"My doctor told me there is nothing you will ever regret about having the baby, but he was like, 'You may regret not having the baby.'"
I am the product of an unplanned, unexpected, and - in the beginning - unwanted pregnancy.
I've known this for, oh, more or less forever. I've also had the suspicion, though not confirmed, that an abortion talk happened somewhere in that early period when my mother was still freaking out and desperately wanting her sporty two door convertible. My parents are both ardently pro-choice, so it would be strange if there weren't the barest minimum of a conversation about it.
This hasn't had much of an impact on my life. At least, not the negative kind. Because even though I am the product of an unplanned, unexpected, and initially unwanted pregnancy, I was (and am) a beloved child. I am also a wanted child, and it has always been easy for me to recognize that the two issues - unwanted pregnancy versus wanted and valued child - are separate and very different.

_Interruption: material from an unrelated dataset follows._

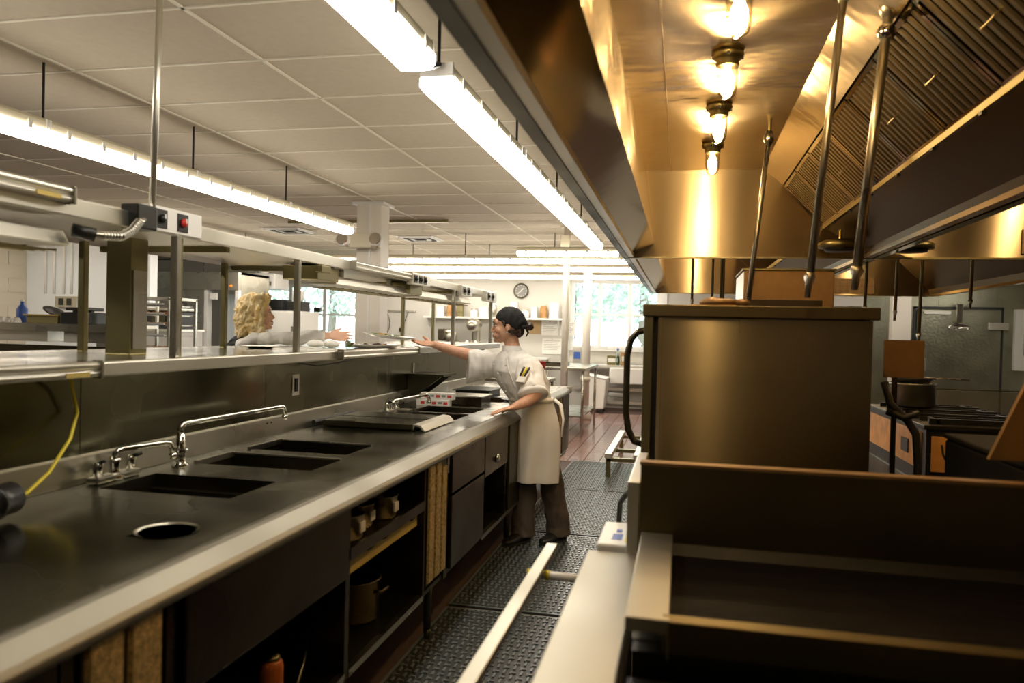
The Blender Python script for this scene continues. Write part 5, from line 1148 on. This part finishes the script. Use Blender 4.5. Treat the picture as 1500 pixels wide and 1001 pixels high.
# ---- the server
fs = Vector((.95, .31, 0)).normalized(); as_ = Vector((-.31, .95, 0)).normalized()     # as_: her left
srv = thing('person', 'smiling woman with curly blonde hair, black vest and bow tie reaching across the pass', 'person')
g = G(); hs = .93
P, M, s = head(g, (-2.655, 4.45, 1.487), (.90, .43, .04), hs)
g.tube([(-2.675, 4.455, 1.43), (-2.69, 4.46, 1.37), (-2.72, 4.465, 1.30)], [.050, .048, .062], 16)
g.rings([ering((-2.73, 4.47, 1.315), as_, fs, .06, .055), ering((-2.76, 4.48, 1.27), as_, fs, .155, .08), ering((-2.79, 4.48, 1.12), as_, fs, .15, .11), ering((-2.83, 4.48, .98), as_, fs, .125, .095), ering((-2.85, 4.48, .86), as_, fs, .16, .12), ering((-2.85, 4.48, .80), as_, fs, .15, .11)])
for q in (-1, 1): g.tube([(-2.85+.013*q, 4.48+.085*q, .84), (-2.84, 4.48+.085*q, .48), (-2.85, 4.48+.09*q, .10), (-2.85, 4.48+.09*q, .05)], [.078, .052, .036, .035], 12)
g.tube([(-2.74, 4.36, 1.255), (-2.62, 4.36, 1.325), (-2.44, 4.40, 1.333), (-2.33, 4.46, 1.343), (-2.19, 4.54, 1.358)], [.042, .034, .033, .030, .023], 14)
hand(g, (-2.19, 4.54, 1.358), (.86, .50, -.03), (-.3, .8, -.25), (0, -.2, 1), (.10, .12, .12, .16), (.75, .55, .15), .92)
g.tube([(-2.78, 4.63, 1.265), (-2.85, 4.68, 1.12), (-2.84, 4.68, .99), (-2.76, 4.66, .90), (-2.68, 4.62, .86)], [.045, .040, .036, .030, .023], 14)
hand(g, (-2.70, 4.63, .865), (.6, -.3, -.8), (0, -1, 0), (1, 0, .3), (.3, .3, .3, .35), (.6, .5, .3), .9)
blob('body', g, 'skin_pale', srv, .0042, 2, label='skin of face, neck and hands')
face_parts(P, M, s, srv, True)
# hair
random.seed(11); g = G()
g.ball(P(0, -.030, .045), (.092, .100, .092), 18, 12, M); g.ball(P(0, -.085, -.03), (.095, .065, .085), 18, 12, M)
g.ball(P(0, -.090, -.10), (.095, .050, .065), 18, 12, M)
g.tube([P(-.07, .03, .095), P(-.02, .065, .105), P(.05, .055, .095)], [.025, .030, .022], 10)
for i in range(85):
    q = random.choice((-1, 1)); a = random.uniform(-.2, 1.0); rr_ = .088+random.random()*.012
    f0 = -.03+.09*math.cos(PI*(.15+.85*a)) if a > 0 else .045; r0 = q*min(.092, .03+abs(rr_*math.sin(PI*(.15+.85*max(a, 0)))))
    f0 = min(f0, .040)
    u0 = random.uniform(-.08, .075); pts = []
    ph = random.random()*6
    for k in range(6):
        u = u0-.02*k; pts.append(P(r0+.008*math.sin(ph+k*1.7)+q*.004, f0-.006*k*(.3)+.008*math.cos(ph+k*1.7), u))
    g.tube(pts, [.008, .013, .014, .013, .011, .006], 8)
for i in range(26):
    a = random.uniform(-1, 1); pts = []; ph = random.random()*6
    for k in range(6):
        t = k/5; pts.append(P(a*.075*math.cos(t*.9)+.006*math.sin(ph+k*2), -.02-.105*math.sin(t*1.5)+.07*(1-t), .128-.05*t*t-.07*t+.006*math.cos(ph+k*2)))
    g.tube(pts, [.008, .012, .014, .014, .012, .007], 8)
blob('hair', g, 'blonde_hair', srv, .0042, 1, (.009, (55, 55, 38)), label='curly shoulder-length blonde hair')
# shirt, vest
g = G()
g.rings([ering((-2.85, 4.48, .90), as_, fs, .165, .130), ering((-2.83, 4.48, 1.0), as_, fs, .145, .118), ering((-2.79, 4.48, 1.13), as_, fs, .160, .125), ering((-2.765, 4.48, 1.22), as_, fs, .150, .105), ering((-2.75, 4.475, 1.275), as_, fs, .135, .080), ering((-2.725, 4.47, 1.335), as_, fs, .068, .062)])
g.tube([(-2.73, 4.37, 1.235), (-2.68, 4.35, 1.285), (-2.62, 4.36, 1.330), (-2.45, 4.40, 1.333), (-2.34, 4.455, 1.340), (-2.225, 4.52, 1.352)], [(.062, .060), (.056, .050), (.046, .040), (.044, .040), (.044, .044), (.040, .048)], 18)
g.tube([(-2.77, 4.60, 1.24), (-2.84, 4.67, 1.14), (-2.84, 4.68, .99), (-2.77, 4.665, .91), (-2.72, 4.64, .88)], [.068, .062, .055, .045, .038], 16)
blob('shirt', g, 'shirt_cloth', srv, .005, 2, (.010, (16, 16, 16)), label='white shirt with long loose sleeves')
g = G()
g.rings([ering((-2.85, 4.48, .84), as_, fs, .178, .142), ering((-2.83, 4.48, 1.0), as_, fs, .155, .128), ering((-2.795, 4.48, 1.13), as_, fs, .182, .141), ering((-2.775, 4.48, 1.22), as_, fs, .180, .126), ering((-2.762, 4.478, 1.295), as_, fs, .165, .098), ering((-2.742, 4.473, 1.340), as_, fs, .095, .072)])
g.tube([Vector((-2.765, 4.475, 1.29))-as_*.10-fs*.03, Vector((-2.75, 4.472, 1.325))-as_*.055-fs*.03], [.04, .03], 12)
blob('vest', g, 'black_cloth', srv, .005, 3, None, label='black vest')
part('collar', G().rings([ering((-2.722, 4.468, 1.315), as_, fs, .072, .066), ering((-2.700, 4.463, 1.372), as_, fs, .060, .055), ering((-2.700, 4.463, 1.372), as_, fs, .056, .051), ering((-2.722, 4.468, 1.315), as_, fs, .066, .060)], cap=False), 'shirt_cloth', srv, True)
bt_ = Vector((-2.722, 4.468, 1.340))+fs*.073
part('bow_tie', G().ball(bt_, (.012, .012, .012), 8, 6).tube([bt_-as_*.045, bt_-as_*.03, bt_], [(.016, .006), (.018, .008), (.006, .006)], 8).tube([bt_, bt_+as_*.03, bt_+as_*.045], [(.006, .006), (.018, .008), (.016, .006)], 8), 'black_cloth', srv, True)
part('collar_wing', G().prism([(0, 0), (.03, -.012), (.01, -.04)], 'y', 0, .004), 'shirt_cloth', srv)
cwg = [o for o in srv.children if o.name.startswith('collar_wing')][0]; cwg.data.transform(Matrix.Translation(bt_+Vector((-.028, -.032, .028))))
g = G()
for q in (-1, 1): g.tube([(-2.85+.013*q, 4.48+.085*q, .86), (-2.84, 4.48+.09*q, .48), (-2.85, 4.48+.09*q, .06)], [.092, .075, .075], 16)
g.rings([ering((-2.85, 4.48, .90), as_, fs, .155, .12), ering((-2.85, 4.48, .78), as_, fs, .16, .12)])
blob('trousers', g, 'black_cloth', srv, .008, 2, None)
for q in (-1, 1):
    b = Vector((-2.85, 4.48+.09*q, 0))
    part('shoe', G().rings([[b+fs*f_+as_*w*math.cos(2*PI*k/14)+Vector((0, 0, h/2+h/2*math.sin(2*PI*k/14))) for k in range(14)] for (f_, w, h) in ((-.07, .02, .05), (-.05, .034, .08), (.02, .036, .08), (.1, .04, .055), (.16, .03, .035), (.18, .012, .02))]), 'black_plastic', srv, True)

# ------------------------------------------------------------------ plates and things on the pass
def platter(c, yawr, tilt, lab, food):
    M_ = Matrix.Translation(c) @ Matrix.Rotation(yawr, 4, 'Z') @ Matrix.Rotation(tilt, 4, 'Y')
    t = thing('serving_plate', lab, 'plate', None)
    S_ = Matrix.Diagonal((1.0, .68, 1, 1))
    g = G().lathe([(.10, 0), (.125, .002), (.155, .014), (.182, .019), (.184, .022), (.155, .019), (.12, .008), (.001, .006)], (0, 0, 0), 40, M_ @ S_, cap=False); g.v = [tuple(v) for v in g.v]
    g2 = G().lathe([(.001, 0), (.10, 0)], (0, 0, 0), 40, M_ @ S_, cap=False); g.add(g2.v, g2.f)
    part('plate', g, 'china', t, True)
    random.seed(food)
    for i in range(26):
        a = random.random()*6.28; r = random.random()**.5
        p = M_ @ Vector((r*.085*math.cos(a)-.02*(food == 1), r*.05*math.sin(a), .014+random.random()*.008))
        m = random.choice(('green_food', 'green_food', 'dark_food', 'orange_food', 'bread', 'yellow_label') if food == 1 else ('dark_food', 'dark_food', 'green_food', 'dark_food', 'bread', 'orange_food'))
        sz = random.uniform(.008, .016)
        gg = G().ball(p, (sz*1.3, sz, sz*.55), 8, 5, Matrix.Rotation(random.random()*3, 4, 'Z') @ Matrix.Rotation(random.random()*.6, 4, 'X'))
        if i < 20: part('garnish', gg, m, t, True)
    return t
platter((-1.885, 4.765, 1.348), .215, .10, 'white oval plate of food held out over the pass between the two hands', 1)
platter((-1.86, 4.47, 1.291), .215, 0, 'white oval plate of food standing on the pass shelf under the held plate', 2)
t = thing('sauce_cup', 'pale green glass cup on the pass shelf left of the plates', 'cup'); part('cup', G().lathe([(.022, 0), (.024, .004), (.027, .045), (.025, .045), (.022, .006), (.001, .005)], (-1.95, 4.30, 1.291), 20, cap=False), 'bottle_glass', t, True); part('filling', G().lathe([(.001, .004), (.021, .006), (.024, .035), (.001, .036)], (-1.95, 4.30, 1.291), 16, cap=False), 'yellow_label', t)
for i, (x, y) in enumerate(((-2.06, 4.28), (-2.12, 4.20))):
    g = G(); 
    g.ball((x, y, 1.312), (.055, .04, .022), 14, 8); g.v = [(v[0], v[1], max(1.291, v[2]+.008*noise.noise(Vector(v)*60))) for v in g.v]
    obj1('cloth_napkin', g, 'paper', 'crumpled white napkin on the pass shelf under the server hand, the %s one' % ('right', 'left')[i], 'napkin', smooth=True)
t = thing('steel_dish', 'low oval steel dish on the pass shelf before the server chest', 'dish'); part('dish', G().lathe([(.06, 0), (.09, .012), (.094, .013), (.062, .003)], (-2.2, 3.72, 1.291), 28), 'steel_shelf', t, True); part('rim', G().lathe([(.094, .012), (.096, .015), (.092, .016)], (-2.2, 3.72, 1.291), 28), 'steel_pale', t, True)
for i, (x, y) in enumerate(((-2.08, 3.95), (-2.05, 4.04), (-2.12, 4.10))):
    t = thing('order_slip', 'white order slip lying on the pass shelf, %s of three' % ('left', 'middle', 'right')[i], 'paper', 'order slips'); part('slip', G().box(x-.03, x+.03, y-.05, y+.05, 1.291, 1.2925), 'paper', t); part('text_line', G().box(x-.02, x+.02, y-.03, y-.026, 1.2925, 1.2928).box(x-.02, x+.01, y, y+.004, 1.2925, 1.2928), 'print_ink', t)

# ------------------------------------------------------------------ move each thing's origin to its base
bpy.context.view_layer.update()
def tree_of(o):
    r = [o]
    for c in o.children: r += tree_of(c)
    return r
users = {}
for o in bpy.data.objects:
    if o.data is not None: users[o.data.name] = users.get(o.data.name, 0)+1
for o in [o for o in bpy.data.objects if o.parent is None and o.type in ('MESH', 'EMPTY')]:
    if o.get('kind') == 'structure' or o.location.length > 1e-6: continue
    tr = tree_of(o); ms = [k for k in tr if k.type == 'MESH']
    if not ms or any(users[k.data.name] > 1 or k.matrix_local != Matrix.Identity(4) and k is not o for k in ms): continue
    pts = [v.co for k in ms for v in k.data.vertices]
    lo = Vector((min(p.x for p in pts), min(p.y for p in pts), min(p.z for p in pts))); hi = Vector((max(p.x for p in pts), max(p.y for p in pts), 0))
    c = Vector(((lo.x+hi.x)/2, (lo.y+hi.y)/2, lo.z))
    for k in ms: k.data.transform(Matrix.Translation(-c))
    o.location = c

That doesn't mean, however, that my parents don't have regrets, regrets directly relating to me, and my being born. My mother, for instance, still can't get over her loss of the sporty two door. My impending birth was also the reason she missed the funeral of her favorite aunt, and then I didn't even have the common decency to be born that day. No, I waited until my due date, because I'm generally punctual but not excessively early. I'm pretty sure they regretted having me that time I got a D in English and then burned my report card in an effort to destroy the evidence. I'm also fairly certain the time I didn't come home or call was another one of those "regret ever having her" times in my parents' lives. There were other moments of regret. Trips they couldn't take, money they didn't have, time they no longer had to work on their relationship. And although I know I'm not the center of the universe and that my parents would have in all probability found other things to fight passionately about if I didn't exist, I'm sure there were many times when they were fighting about me one or both of them wondered if their lives - their (potentially not legal) marriage - would have been better off if instead of having sex they just watched some television that fateful night.

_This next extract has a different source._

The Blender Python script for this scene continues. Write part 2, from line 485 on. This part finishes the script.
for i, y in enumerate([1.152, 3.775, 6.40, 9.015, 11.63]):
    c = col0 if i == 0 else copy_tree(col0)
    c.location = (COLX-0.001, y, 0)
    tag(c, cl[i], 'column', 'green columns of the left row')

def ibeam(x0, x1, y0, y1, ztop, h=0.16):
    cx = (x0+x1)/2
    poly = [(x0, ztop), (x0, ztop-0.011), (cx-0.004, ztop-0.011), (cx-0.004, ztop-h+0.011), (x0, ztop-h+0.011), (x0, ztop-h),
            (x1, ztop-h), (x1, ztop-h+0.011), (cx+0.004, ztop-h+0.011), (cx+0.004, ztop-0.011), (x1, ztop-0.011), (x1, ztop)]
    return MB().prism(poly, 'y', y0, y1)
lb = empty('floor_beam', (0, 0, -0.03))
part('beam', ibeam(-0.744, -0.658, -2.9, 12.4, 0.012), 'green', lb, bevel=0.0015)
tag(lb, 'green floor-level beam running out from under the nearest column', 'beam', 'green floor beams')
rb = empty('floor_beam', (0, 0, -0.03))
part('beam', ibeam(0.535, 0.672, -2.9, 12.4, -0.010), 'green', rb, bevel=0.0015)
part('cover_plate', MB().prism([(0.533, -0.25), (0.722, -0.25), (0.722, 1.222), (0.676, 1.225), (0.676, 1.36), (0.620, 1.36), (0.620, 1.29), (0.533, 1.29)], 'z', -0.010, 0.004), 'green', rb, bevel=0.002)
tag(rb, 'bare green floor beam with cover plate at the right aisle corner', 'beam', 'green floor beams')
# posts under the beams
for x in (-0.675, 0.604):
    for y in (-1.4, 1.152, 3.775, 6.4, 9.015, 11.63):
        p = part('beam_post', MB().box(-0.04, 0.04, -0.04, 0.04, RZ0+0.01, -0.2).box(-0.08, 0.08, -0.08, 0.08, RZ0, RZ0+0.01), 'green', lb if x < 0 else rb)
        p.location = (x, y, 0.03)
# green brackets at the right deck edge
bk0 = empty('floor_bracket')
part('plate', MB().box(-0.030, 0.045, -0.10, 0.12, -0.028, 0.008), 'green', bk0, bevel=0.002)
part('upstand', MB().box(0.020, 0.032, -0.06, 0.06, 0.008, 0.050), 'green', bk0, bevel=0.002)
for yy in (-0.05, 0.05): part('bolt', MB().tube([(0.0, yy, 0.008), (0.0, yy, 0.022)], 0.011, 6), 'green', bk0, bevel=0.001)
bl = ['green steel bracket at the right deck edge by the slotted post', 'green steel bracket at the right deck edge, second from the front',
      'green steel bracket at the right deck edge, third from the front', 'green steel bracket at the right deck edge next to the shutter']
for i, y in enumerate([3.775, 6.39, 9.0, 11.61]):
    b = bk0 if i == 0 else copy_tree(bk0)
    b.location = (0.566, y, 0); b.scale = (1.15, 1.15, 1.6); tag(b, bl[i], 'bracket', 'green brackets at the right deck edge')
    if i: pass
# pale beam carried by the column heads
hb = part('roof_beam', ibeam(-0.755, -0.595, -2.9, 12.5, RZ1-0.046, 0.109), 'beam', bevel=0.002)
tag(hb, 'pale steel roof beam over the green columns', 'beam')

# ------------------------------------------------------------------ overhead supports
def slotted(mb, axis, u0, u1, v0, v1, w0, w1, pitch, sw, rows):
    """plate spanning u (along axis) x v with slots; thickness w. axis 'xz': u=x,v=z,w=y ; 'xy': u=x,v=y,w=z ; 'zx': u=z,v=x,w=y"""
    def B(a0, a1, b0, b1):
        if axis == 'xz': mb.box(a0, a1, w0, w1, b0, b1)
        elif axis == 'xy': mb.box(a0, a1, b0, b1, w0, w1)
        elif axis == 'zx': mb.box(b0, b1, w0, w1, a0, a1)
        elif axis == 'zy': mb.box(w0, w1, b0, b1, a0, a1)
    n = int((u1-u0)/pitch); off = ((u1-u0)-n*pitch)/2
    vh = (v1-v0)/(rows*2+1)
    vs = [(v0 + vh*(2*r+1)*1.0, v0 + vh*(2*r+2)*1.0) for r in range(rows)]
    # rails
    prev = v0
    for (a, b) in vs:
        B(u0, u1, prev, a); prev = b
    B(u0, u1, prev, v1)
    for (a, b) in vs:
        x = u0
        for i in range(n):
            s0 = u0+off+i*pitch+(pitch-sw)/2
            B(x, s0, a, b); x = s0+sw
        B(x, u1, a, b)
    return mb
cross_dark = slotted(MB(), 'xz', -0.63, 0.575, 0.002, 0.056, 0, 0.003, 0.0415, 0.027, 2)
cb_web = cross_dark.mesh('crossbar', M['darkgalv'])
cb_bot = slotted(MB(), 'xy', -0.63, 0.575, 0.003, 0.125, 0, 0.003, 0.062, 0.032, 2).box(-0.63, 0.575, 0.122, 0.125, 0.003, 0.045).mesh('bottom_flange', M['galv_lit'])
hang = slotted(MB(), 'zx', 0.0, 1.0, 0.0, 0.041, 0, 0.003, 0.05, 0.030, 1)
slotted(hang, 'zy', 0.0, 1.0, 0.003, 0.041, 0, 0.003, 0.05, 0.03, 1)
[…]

This isn't to say that my parents don't take a certain amount of pleasure in being parents. They do. They revel in it. And because my parents weren't ready to be parents, our relationship has a weird, slightly dysfunctional, side to it where we are and have been friends as much as I'm their daughter for most of my life. As a side note, this whole side to my relationship with them is one of the reasons I never rebelled.

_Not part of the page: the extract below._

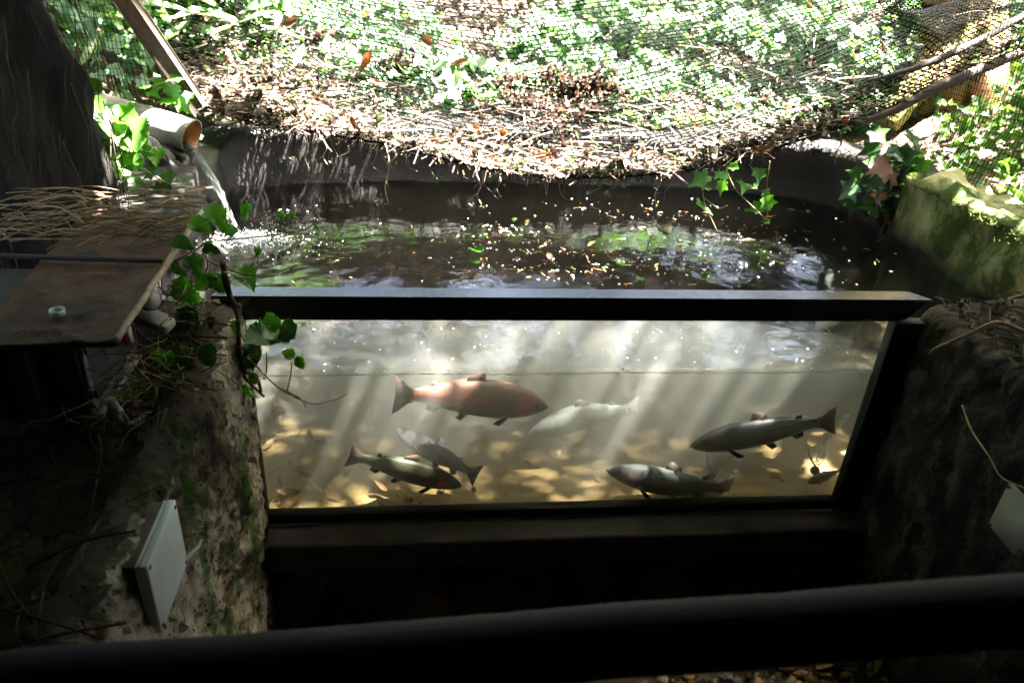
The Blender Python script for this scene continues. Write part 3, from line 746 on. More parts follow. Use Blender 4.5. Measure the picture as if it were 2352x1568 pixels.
while k < 46:
    u, s = rnd.random()*.95, rnd.random()**1.4*.75
    if rnd.random() > lit_density(u, s)+.1: continue
    p = net_pt(u, s); o = bpy.data.objects.new('dead_leaf', rnd.choice(DL)); col.objects.link(o)
    set_basis(o, p + Vector((0, 0, .02)), (rnd.uniform(-.7, .7), rnd.uniform(-1, .3), .8), rnd.uniform(0, 6.28), rnd.uniform(.04, .085))
    tag(o, 'curled brown leaf in net straw ' + ('towards the leaning post' if u < .3 else 'below the dry branches' if u < .58 else 'towards the leaning tree') + (', near its edge' if s < .12 else ', higher up'), 'leaf', 'dead leaves caught on the net'); k += 1

# dry twigs dangling from the net edge
hang = [((695, 300), (712, 390), 'pale twig dangling from the net edge above the wet back wall'), ((800, 335), (783, 372), 'short pale twig poking from the net edge left of centre'),
        ((885, 330), (893, 470), 'longest thin twig hanging from the net edge into the pond'), ((905, 345), (900, 385), 'short straight twig beside the longest hanging twig'),
        ((1093, 400), (1106, 470), 'dark feathery twig trailing from the net edge at the middle'), ((1515, 385), (1507, 470), 'straight stalk hanging from the lowest stretch of net edge'),
        ((1930, 300), (1920, 380), 'thin stalk hanging beside the dark gap at the right net edge'), ((2150, 235), (2146, 290), 'ragged dark tuft hanging below the right end of the net'),
        ((740, 318), (752, 378), 'pale wisp hanging between two twigs over the wet wall'), ((1140, 395), (1150, 452), 'fine twig slanting from the net edge beside the feathery one')]
for (a, b, lab) in hang:
    A = at(*a, 1.45); Bp = at(*b, 1.45); mb = MB()
    pts = smooth_path([A, A.lerp(Bp, .35)+Vector((.012, 0, 0)), A.lerp(Bp, .7)+Vector((-.012, 0, 0)), Bp], 4)
    mb.tube(pts, [.0045-.003*i/len(pts) for i in range(len(pts))], 5, 0, rnd.choice([(.3, .24, .17), (.2, .15, .1)]))
    for t in (.3, .6): 
        q = pts[int(t*len(pts))]; mb.tube([q, q+Vector((rnd.uniform(-.03, .03), 0, -.03))], [.0025, .001], 4, 0, (.2, .15, .1))
    tag(obj('dry_twig', mb.mesh('dry_twig'), M['twig']), lab, 'twig', 'twigs hanging from the net edge')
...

So, even though I have a ridiculously good - if dysfunctional - relationship with my parents, even though (Ds in English aside), I have (generally) been a rather low stress venture for both of my parents in terms of parenting, even though my parents love me and respect me and, almost more importantly, really like me, they have still had regrets. Some big, and some small. Some more long term, and some that were more like flashes. Because part of life is regretting the path(s) not taken.
This is why I find the response Kourtney Kardashian recounted her doctor as saying, the one at the top of the post, as being so entirely disingenuous. Because it simplifies life. It makes it seems as though children never cause regret, and as though abortion always does. That isn't true. Children, even wanted, planned for children, come with frustrations and pains and - yes - regret. As much as children bring light and life and joy and love and wonderment and fulfillment, they bring a lot of the negative stuff as well.
More than pushing birth, though, claiming that going through a pregnancy will result in no regrets is harmful because it creates an environment where the women who do experience regret are shamed for that completely natural feeling. It creates an environment where women keep those feelings bottled up, don't talk about it because it is so unnatural, because to talk about it is to be a bad mother. And that is the last thing a doctor should be pressing upon any woman. Because it contributes to a view that motherhood is an inherently pleasurable act, an act all women gain fulfillment from and enjoy doing. An act that in no way at times makes them want to rip their hair out or wonder when they get to go shopping for their own clothing, when they get to take care of themselves and get their two door in the midst of bottles and surly teenagers and mini vans.
We need to recognize that most decisions carry with them a bittersweet realization of the path unchosen. And if that bittersweetness comes when we order a chocolate-mint chocolate chip ice cream cone and then lust after the vanilla-mint chocolate chip ice cream in a cup, then it comes in conjunction with more important decisions. We need to fully recognize the effects of parenthood. We need to talk about them, air out those particular facets of life, and still remain positive that for a lot of people - most people - children are well worth any of the regret they bring. That is an adult conversation. The other one is stuff of fairy tales.